For the uninitiated, watching the dive competition at a Chicago swim meet requires some faith. You can appreciate that the divers are jumping high off the boards, and be impressed by all of the somersaults in mid-air, but when the proud mother in front of you says, “Oh, that was a reverse one-and-a-half tuck!” you mostly have to take that on trust.
That said, if ever there was a time to learn better what the Maroons’ divers are doing, this may be it. Besides revising the University’s record books almost weekly, the current class of first-years has played a central role in Chicago’s wins over some of the DIII’s best squads, and it could soon be in a position to pick up points for the Maroons at the highly-competitive UAA Championship.
Of course, if it takes you a while to figure out all the twists, inwards, and outs of diving, you won’t be alone. Even some meet officials don’t seem to have all the details straight.
“At a recent meet, one [of the three] judges was a swimming official—and swimming officials are not diving officials,” first-year diver John Gallagher said.
According to Gallagher, the swimming official gave out a few scores that were out of sync with the other judges; in one case, the swimming official scored a dive two points higher than his fellow judges—a substantial difference on the 10-point scale.
As it happened, that discrepancy was on one of Gallagher’s dives, and the inflated score worked in his favor. “That really threw the meet off, though,” Gallagher said.
“It is kind of frustrating, but it happens,” first-year diver Becky Schmidt said of the inconsistencies in scoring. “It’s usually better when you can get just coaches, who know what they are doing, to score.”
Gallagher said that errors in scoring are particularly noticeable for the divers, who can tell which aspects of a dive worked and which didn’t, even before they see the results.
“When I dive, I’ll know if I was leaning too far back when I was jumping, or when I was spinning in midair, I’ll know if I bent my legs a little bit,” Gallagher said. “When you’re in the water, before you come up, you already know how your performance was.”
Problematic scoring may be part and parcel of college diving—which is unique among Chicago’s varsity sports, in that its results rest on the subjective evaluations of judges—but it evidently hasn’t hampered Schmidt and Gallagher much this season.
Schmidt, for her part, has won the one- and three-meter diving competitions in all the meets she’s entered this season, including last weekend’s dual meet with D-I UW–Milwaukee.
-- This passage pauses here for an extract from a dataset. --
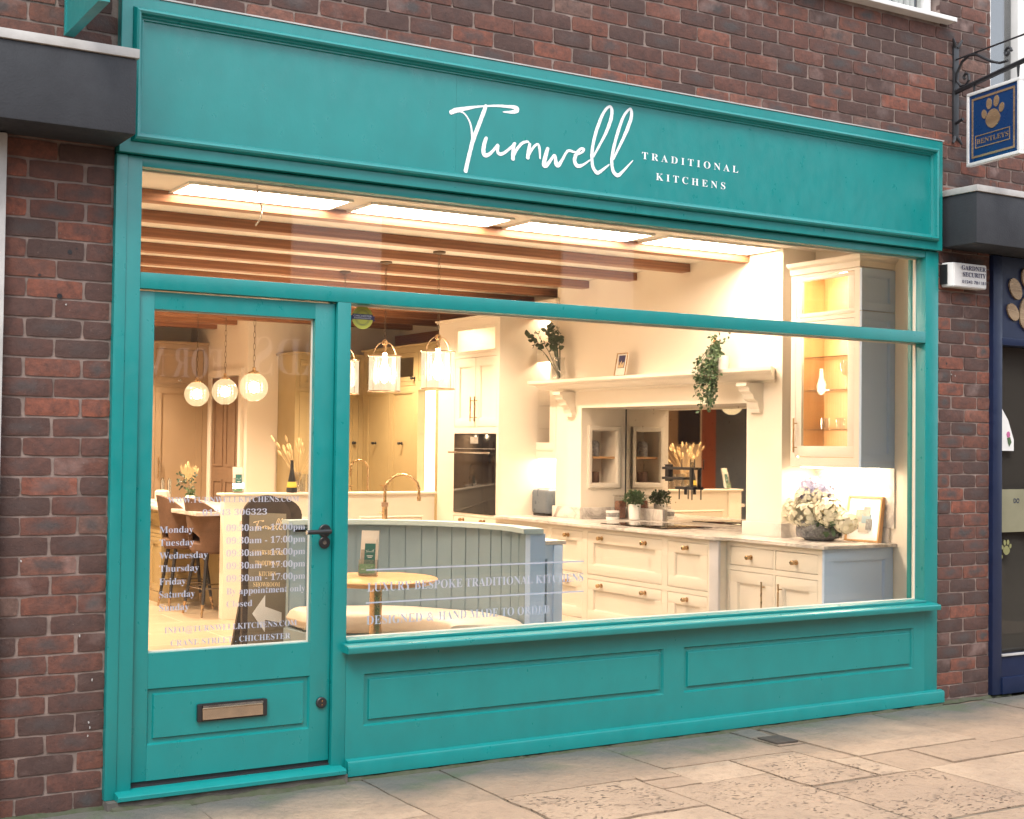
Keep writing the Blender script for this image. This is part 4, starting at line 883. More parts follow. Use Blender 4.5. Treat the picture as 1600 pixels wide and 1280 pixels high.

Already she has set school records from both board heights, and done so in the dual-meet and championship-meet formats. (In brief, dual meets require six dives from each board, championships require 11, and so separate records are maintained for the formats.)
“The team here is really fun, and I’m just having a lot of fun the whole time, which I find is helping me do better in general,” Schmidt said. “And I’ve gotten a lot of personal records, which has been fun.”
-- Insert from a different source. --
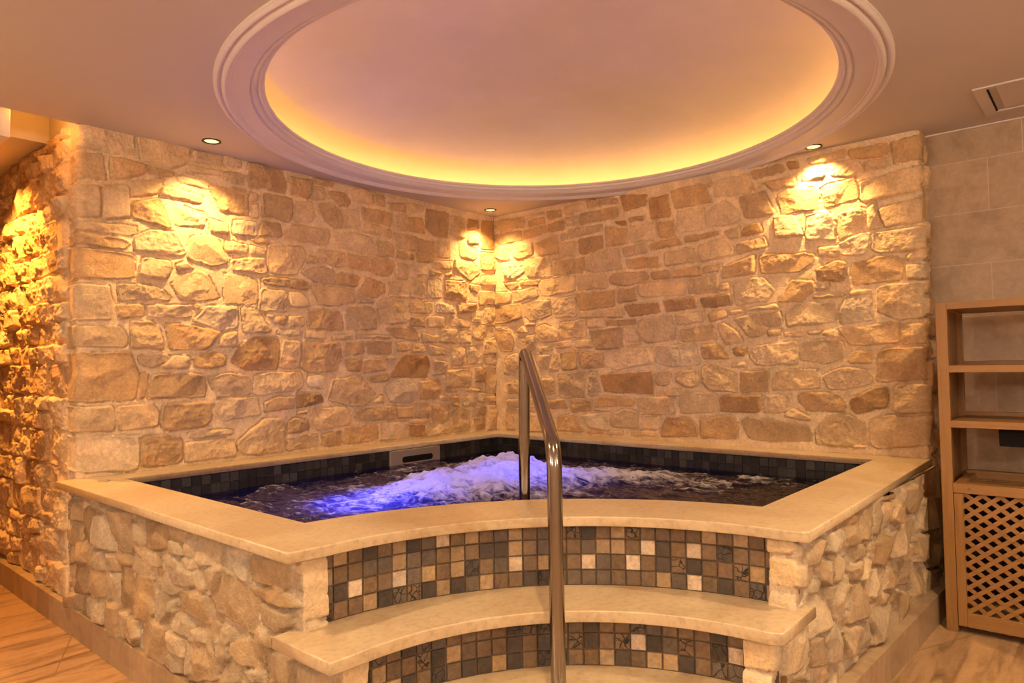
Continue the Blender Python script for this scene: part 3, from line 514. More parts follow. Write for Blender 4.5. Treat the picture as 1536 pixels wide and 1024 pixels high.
def snap(polys, lo, hi, hi_to):
    for i, (t, P) in enumerate(polys):
        if P[:, 0].max() > hi: polys[i] = ('u' + t, P)
        P[:, 0] = np.where(P[:, 0] < lo, -0.03, P[:, 0]); P[:, 0] = np.where(P[:, 0] > hi, hi_to, P[:, 0])
snap(LEFT_P, 0.05, 2.93, 3.085); snap(RIGHT_P, 0.055, 2.955, 3.05)
# ----- left stone wall and the corridor wall that turns away at its outer corner
XL = 2.962
us = np.arange(-0.0, XL + 0.015 + 1.7, RES); zs = np.arange(0.0, CEIL + 0.008, RES)
U, Z = np.meshgrid(us, zs)
corr = random_courses(XL + 0.105, XL + 1.75, 0.12, 2.42, 0.09, 0.19, 0.13, 0.30, rng, '1223')
H1, T1 = relief(U, Z, LEFT_P, 3, under=(0.008, 0.020), base=(0.006, 0.018), edge=(0.006, 0.014), k=0.006)
H2, T2 = relief(U, Z, corr, 9, base=(0.010, 0.040), edge=(0.006, 0.016), rough=1.8, tilt=0.42, warp=0.012, groove=0.0)
sw = np.clip((U - (XL + 0.098)) / 0.012, 0, 1)
Hc = H1 * (1 - sw) + H2 * sw; Tc = np.where(sw[..., None] > 0.5, T2, T1)
pathL = corner_path((0, 0), (1, 0), (0, 1), XL, 0.03)
kcut = XL - 0.03 + 0.024
relief_mesh('wall_left', us, zs, Hc, Tc, pathL, STONE, keep=lambda u, z: (u < kcut) & (z > 0.55))['kind'] = 'structure'
relief_mesh('wall_corridor', us, zs, Hc, Tc, pathL, STONE, keep=lambda u, z: (u >= kcut) & (z > -1))['kind'] = 'structure'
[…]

As for Gallagher, he holds school records in dual-meet one-meter and the dual-meet three-meter—the latter earned with a dive-list that Gallagher himself described as “weak.”
Both Schmidt and Gallagher attributed their early success at Chicago to their high school preparation. Each competed and trained with a club team—Schmidt in Indiana, Gallagher in New York—and they said the caliber of their coaches and teammates provided unusually strong foundations for college competition.
“A lot of the other kids on the Chicago team here have come with no club experience,” Schmidt said. “I’m amazed at how far they’ve come without structured training.”
Schmidt said her club team drilled for technique and form, which are essential to the three main components of a dive: the takeoff from the board, the kick out in the air, and the entry into the water.
Schmidt, who has been diving for almost 10 years—ever since her elementary school gymnastics coach suggested she try it—had extensive experience even before high school. Gallagher, on the other hand, didn’t start until his freshman year, but progressed quickly enough to place 11th at the state meet as a high school senior.
And when it came time to choose a college, Schmidt and Gallagher, like so many other Chicago athletes, said it was the University’s academics that finally made up their minds.
“Diving wasn’t so much of a consideration,” Gallagher said, describing his college search. “I’d go [to the school] and see the program, and if I could walk on I would, and if I couldn’t, it wouldn’t be a big deal.”
Now, with the bulk of their first college diving seasons behind them, Schmidt and Gallagher have slightly different tracks ahead. Shortly after this weekend’s home meet with DePauw, Schmidt will begin to taper off her training regimen so that she’s rested for the UAA meet in mid-February.
For Gallagher, though, DePauw will mark the last meet of the year. Injury and illness have hobbled him this season, and prevented him from developing the full complement of three-meter dives he would need to compete at UAAs. But Gallagher was hopeful the practice he’d put in this year would have him ready for a full campaign in 2010–2011.
“The main focus of this year is to really learn [the fundamentals of diving],” he said, “so that next year I’d be poised to learn a lot of dives really quickly.”